Written exercise - Every line from the first one to the line containing "ps=math.atan(88*ct/F);c,s=math.cos(ps),math.sin(ps)" should be echoed exactly; leave out the rest.

Given information -
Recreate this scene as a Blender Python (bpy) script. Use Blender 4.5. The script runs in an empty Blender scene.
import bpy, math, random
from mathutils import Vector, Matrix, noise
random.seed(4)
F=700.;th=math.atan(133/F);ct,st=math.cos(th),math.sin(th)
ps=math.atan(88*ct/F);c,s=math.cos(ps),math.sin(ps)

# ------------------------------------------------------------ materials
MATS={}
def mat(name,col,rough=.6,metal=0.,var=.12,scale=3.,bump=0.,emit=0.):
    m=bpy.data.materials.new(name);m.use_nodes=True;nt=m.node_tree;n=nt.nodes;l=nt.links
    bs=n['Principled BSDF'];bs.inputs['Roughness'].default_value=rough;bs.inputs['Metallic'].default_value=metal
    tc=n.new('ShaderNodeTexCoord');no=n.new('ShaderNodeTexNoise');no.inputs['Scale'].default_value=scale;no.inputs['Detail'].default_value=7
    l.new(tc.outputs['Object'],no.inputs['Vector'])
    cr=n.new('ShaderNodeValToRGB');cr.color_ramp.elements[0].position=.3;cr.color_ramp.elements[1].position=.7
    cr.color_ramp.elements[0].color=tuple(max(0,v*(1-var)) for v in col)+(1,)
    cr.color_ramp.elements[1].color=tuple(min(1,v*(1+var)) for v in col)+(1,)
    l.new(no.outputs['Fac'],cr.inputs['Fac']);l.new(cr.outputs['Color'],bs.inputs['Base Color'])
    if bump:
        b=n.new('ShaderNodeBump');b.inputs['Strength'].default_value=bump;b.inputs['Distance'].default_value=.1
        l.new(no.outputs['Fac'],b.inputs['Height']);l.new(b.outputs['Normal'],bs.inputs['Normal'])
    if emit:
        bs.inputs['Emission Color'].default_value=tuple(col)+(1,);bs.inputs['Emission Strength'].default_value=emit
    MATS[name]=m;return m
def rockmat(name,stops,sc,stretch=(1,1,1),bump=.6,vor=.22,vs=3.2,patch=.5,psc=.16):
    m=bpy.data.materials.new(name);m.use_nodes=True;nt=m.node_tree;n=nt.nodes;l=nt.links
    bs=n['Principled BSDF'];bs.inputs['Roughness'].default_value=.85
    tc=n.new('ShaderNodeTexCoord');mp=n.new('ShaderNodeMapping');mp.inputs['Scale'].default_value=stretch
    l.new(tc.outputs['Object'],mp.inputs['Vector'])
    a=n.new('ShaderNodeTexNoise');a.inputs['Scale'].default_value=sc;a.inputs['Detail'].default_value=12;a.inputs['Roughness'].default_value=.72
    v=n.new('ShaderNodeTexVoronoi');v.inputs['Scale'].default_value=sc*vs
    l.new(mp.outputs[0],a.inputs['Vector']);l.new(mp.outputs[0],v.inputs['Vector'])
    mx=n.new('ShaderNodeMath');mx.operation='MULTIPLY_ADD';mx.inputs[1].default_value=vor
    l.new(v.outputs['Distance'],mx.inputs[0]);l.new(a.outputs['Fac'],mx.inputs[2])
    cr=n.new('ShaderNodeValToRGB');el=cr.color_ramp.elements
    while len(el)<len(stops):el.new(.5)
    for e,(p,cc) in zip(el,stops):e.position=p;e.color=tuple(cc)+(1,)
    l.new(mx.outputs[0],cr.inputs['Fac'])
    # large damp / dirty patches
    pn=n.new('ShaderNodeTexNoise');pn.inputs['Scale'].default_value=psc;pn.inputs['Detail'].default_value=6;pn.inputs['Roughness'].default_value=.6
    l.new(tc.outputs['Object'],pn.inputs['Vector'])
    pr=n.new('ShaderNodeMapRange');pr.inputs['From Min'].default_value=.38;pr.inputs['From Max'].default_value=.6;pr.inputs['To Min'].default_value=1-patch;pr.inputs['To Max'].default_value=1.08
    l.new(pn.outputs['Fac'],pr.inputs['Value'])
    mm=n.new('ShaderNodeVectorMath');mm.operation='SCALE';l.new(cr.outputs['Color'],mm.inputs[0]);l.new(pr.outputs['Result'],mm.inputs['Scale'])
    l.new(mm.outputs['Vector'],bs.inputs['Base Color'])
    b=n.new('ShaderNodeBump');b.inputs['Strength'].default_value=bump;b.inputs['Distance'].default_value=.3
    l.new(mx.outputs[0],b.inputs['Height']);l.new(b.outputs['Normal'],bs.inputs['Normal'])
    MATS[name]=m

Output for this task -
Recreate this scene as a Blender Python (bpy) script. Use Blender 4.5. The script runs in an empty Blender scene.
import bpy, math, random
from mathutils import Vector, Matrix, noise
random.seed(4)
F=700.;th=math.atan(133/F);ct,st=math.cos(th),math.sin(th)
ps=math.atan(88*ct/F);c,s=math.cos(ps),math.sin(ps)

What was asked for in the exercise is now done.